Como se percebe, o Papa Francisco, mesmo antes do sínodo, quis explicar qual é a sua leitura sobre os temas fraturantes, mas as conclusões divinas, leia-se do Santo Padre, só daqui a um ano na melhor das hipóteses. As conclusões que saírem deste sínodo serão depois compiladas e enviadas para as dioceses espalhadas pelo mundo, havendo depois outro trabalho de campo até que se volte a realizar o novo sínodo no próximo ano. E há quem pense que as conclusões finais, ou melhor, o rumo futuro da Igreja só deverá ser conhecido em 2025, algo que não agrada à maioria da Igreja Católica alemã, que exige reformas já.

Mostrando como é imprevisível, o Papa Francisco trocou as voltas a muito boa gente ao convidar dois bispos alemães que são contra a abertura na Igreja, embora também deva estar presente o líder da Conferência Episcopal alemã, grande defensor da abertura total da Igreja aos recasados, aos homossexuais e à ordenação das mulheres, além de um peso maior dos leigos na vida quotidiana.

Dando uma no cravo e outra na ferradura, o Papa pediu que todos sejam claros: «Se não estás de acordo com aquilo que diz aquele bispo, aquele padre, aquela irmã, di-lo na cara. Isto é um Sínodo». Mas, antes, na preparação do encontro, determinou que a Alemanha não tenha o seu grupo linguístico, ao contrário do passado, até para que os alemães «não fizessem um grupo autónomo, que podia elaborar documentos desencontrados», explica ao Nascer do SOL fonte eclesiástica.

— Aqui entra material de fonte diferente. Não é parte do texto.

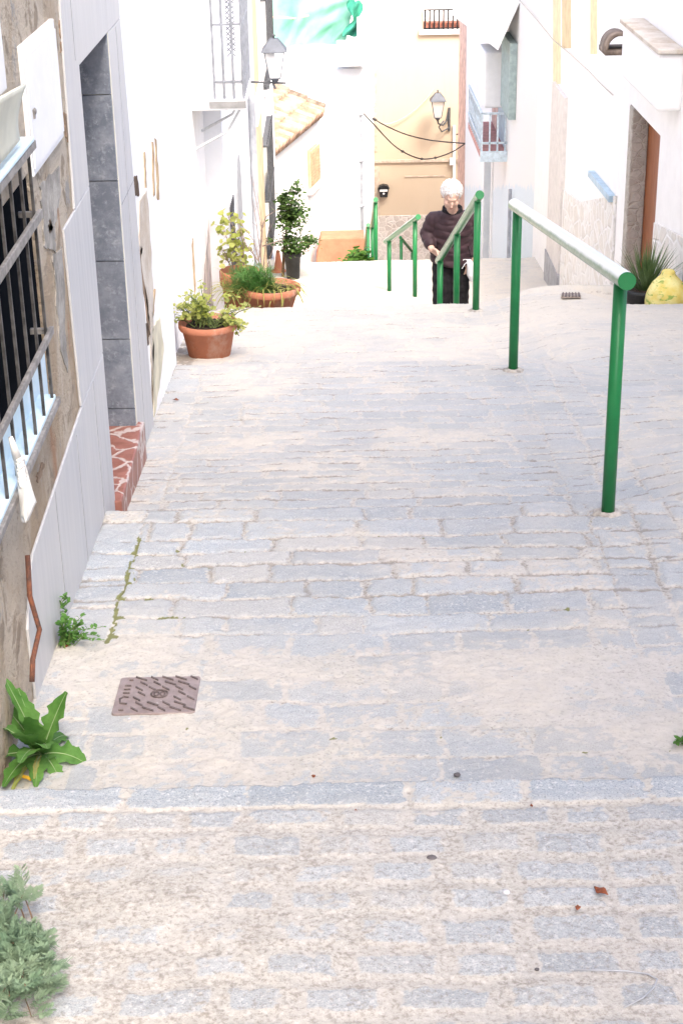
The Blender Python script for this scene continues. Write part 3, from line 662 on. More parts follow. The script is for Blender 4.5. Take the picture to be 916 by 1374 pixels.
for k in range(8): g_.tube([(XL+.024, 12.6+.05*(k % 7), -4.0+.11*k), (XL+.03, 12.70+.05*(k % 5), -3.9+.11*k)], .012, 5)
g_.build('window_grille', M['dark_metal'], gw)
pp = MB().tube([(XL+.04, 16.2, -5.3), (XL+.04, 16.2, -2.5), (XL+.04, 16.2, .3)], .035, 10); pp.build('downpipe', M['pipe_grey'], cw)
th_ = empty('house', (XL, 19, -5.4), 'narrow tan house with dark window grilles beyond the arched door', 'house')
mb = wall_box(MB(), -1, XL, 17.002, 23.2, -7.5, -.2, [(18.9, 20.6, -5.2, -3.9, .15), (20.0, 22.2, -3.4, -1.4, .15)]); mb.build('wall', M['white_far'], th_)
MB().box(XL-.02, XL+.03, 17.25, 18.6, -7, -3.35).build('pilaster', M['tan_paint'], th_, bevel=.008)
MB().box(XL-.02, XL+.05, 17.2, 18.7, -3.35, -3.05).build('pilaster_block', M['white_paint'], th_, bevel=.008)
MB().box(XL-.02, XL+.03, 17.25, 18.3, -3.05, -.4).build('pilaster', M['tan_paint'], th_, bevel=.008)
for (a, b, c, e) in ((18.9, 20.6, -5.2, -3.9), (20.0, 22.2, -3.4, -1.4)):
    w = MB().box(XL-.15, XL-.13, a, b, c, e).build('window', M['glass'], th_)
    q = MB()
    for yy in np.arange(a, b+.01, .14): q.box(XL+.06, XL+.075, yy-.008, yy+.008, c-.04, e+.04)
    for zz_ in (c, (c+e)/2, e): q.box(XL, XL+.08, a-.05, b+.05, zz_-.012, zz_+.012)
    q.build('window_grille', M['dark_metal'], w)
    MB().box(XL-.01, XL+.10, a-.06, b+.06, c-.12, c-.05).build('sill', M['white_paint'], w)

# --- the white house with the tiled roof that closes the left side
A0 = Vector((-.98, 23.6, 0)); A1 = Vector((-.33, 26.4, 0)); B1 = Vector((.47, 28.2, 0))
eave = -4.92
rh = empty('house', (-.9, 25.0, -8.6), 'white house with sun bleached tiled roof and tan shutters at the bend', 'house')
m_ = MB(); m_.prism([(A0.x, A0.y, -12), (A1.x, A1.y, -12), (B1.x, B1.y, -12), (-3.5, 31, -12), (-4.5, 25, -12)], (0, 0, 12+eave)); m_.build('wall', M['white_far'], rh)
dA = (A1-A0).normalized(); nA = Vector((dA.y, -dA.x, 0))
rf = MB(); up = Vector((-nA.x, -nA.y, .42))
def rp_(s, t, l=0): return A0 + dA*s + Vector((0, 0, eave)) + nA*.10 + up*t + Vector((0, 0, l))
Ln = (A1-A0).length+.12; RUN = 1.75
rf.add([rp_(-.3, -.04), rp_(Ln, -.04), rp_(Ln, RUN), rp_(-.3, RUN), rp_(-.3, -.04, -.07), rp_(Ln, -.04, -.07), rp_(Ln, RUN, -.07), rp_(-.3, RUN, -.07)], [(0, 1, 2, 3), (4, 5, 6, 7), (0, 1, 5, 4), (1, 2, 6, 5), (2, 3, 7, 6), (3, 0, 4, 7)])
s = -.25; j = 0
while s < Ln:
    for q in range(6):
        t0 = q*.30-.08; w = RN.uniform(-.012, .012); rf.tube([rp_(s+w, t0, .03), rp_(s+w, t0+.33, .012)], [.085, .07], 10)
    s += .205; j += 1
roof = rf.build('roof', M['roof_tile'], rh, True)
rd = MB()
for q in range(11): rd.tube([rp_(-.3+q*.29, RUN, .06), rp_(-.3+q*.29+.32, RUN, .05)], [.10, .085], 10)
for q in range(6): rd.tube([rp_(Ln, q*.30-.05, .06), rp_(Ln, q*.30+.27, .045)], [.085, .07], 10)
rd.build('ridge', M['roof_dark'], roof, True)
def ptA(px, py, off=0):
    d_ = _ray(px, py); k = (A0+nA*off).dot(nA)/d_.dot(nA); return d_*k
sh_ = MB()
a, b, c, e = ptA(412, 197), ptA(425, 194), ptA(425, 246), ptA(413, 249)
zt, zb = (a.z+b.z)/2, (c.z+e.z)/2
def onA(s, z, off): return A0+dA*s+nA*off+Vector((0, 0, z))
s0, s1 = (a-A0).dot(dA), (b-A0).dot(dA)
w_ = MB(); w_.prism([onA(s0-.03, zb, .0), onA(s1+.03, zb, 0), onA(s1+.03, zt, 0), onA(s0-.03, zt, 0)], nA*.02); w_ = w_.build('window', M['shutter'], rh)
for k in range(2):
    q0 = s0+(s1-s0)*(k*.52); q1 = s0+(s1-s0)*(k*.52+.48); l_ = MB()
    l_.prism([onA(q0, zb+.02, .021), onA(q1, zb+.02, .021), onA(q1, zt-.02, .021), onA(q0, zt-.02, .021)], nA*.03)
    for i in range(10):
        z = zb+.06+(zt-zb-.1)*i/10; l_.prism([onA(q0+.05, z, .053), onA(q1-.05, z, .053), onA(q1-.05, z+.04, .06), onA(q0+.05, z+.04, .06)], nA*.008)
    l_.build('shutter', M['shutter'], w_)
MB().prism([onA(s0-.08, zb-.08, 0), onA(s1+.08, zb-.08, 0), onA(s1+.08, zb, 0), onA(s0-.08, zb, 0)], nA*.08).build('sill', M['white_paint'], w_)
db_ = MB()
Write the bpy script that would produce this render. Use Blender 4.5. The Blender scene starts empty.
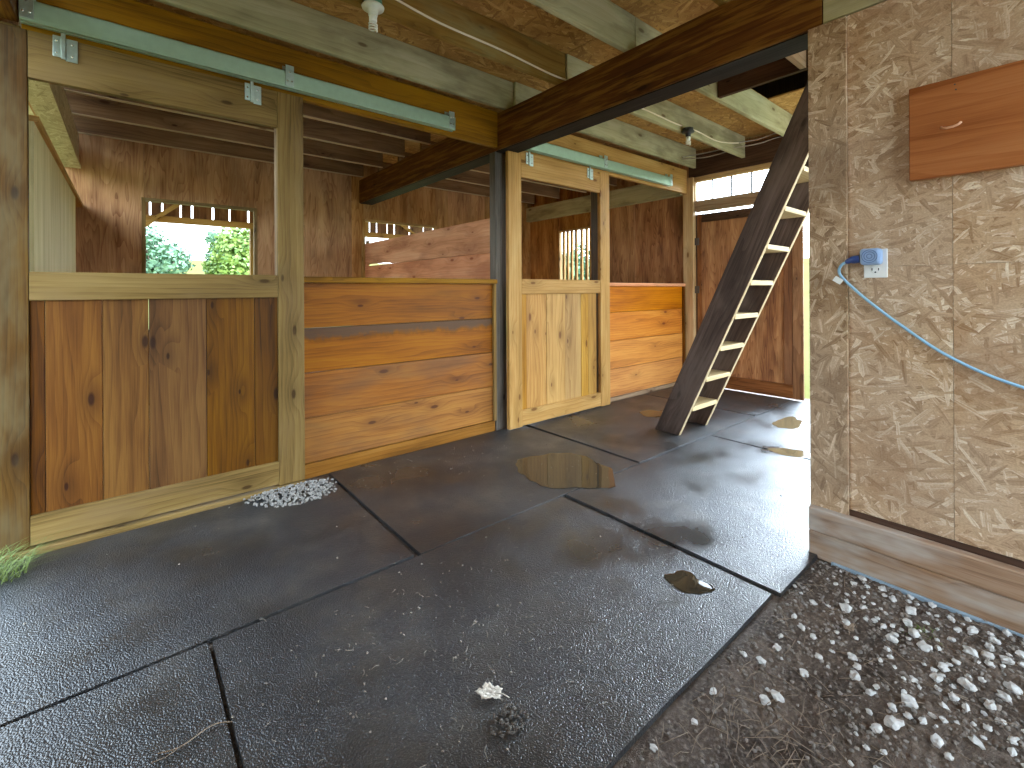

A 29 de outubro, os 365 votantes, entre os quais 54 mulheres, dirão a que conclusões chegaram. Certo é que os sínodos deixaram de ser um exclusivo dos bispos e, hoje, o leque de participantes até inclui 12 representantes de outras igrejas e comunidades cristãs, além de outros convidados. E este modelo já não volta atrás.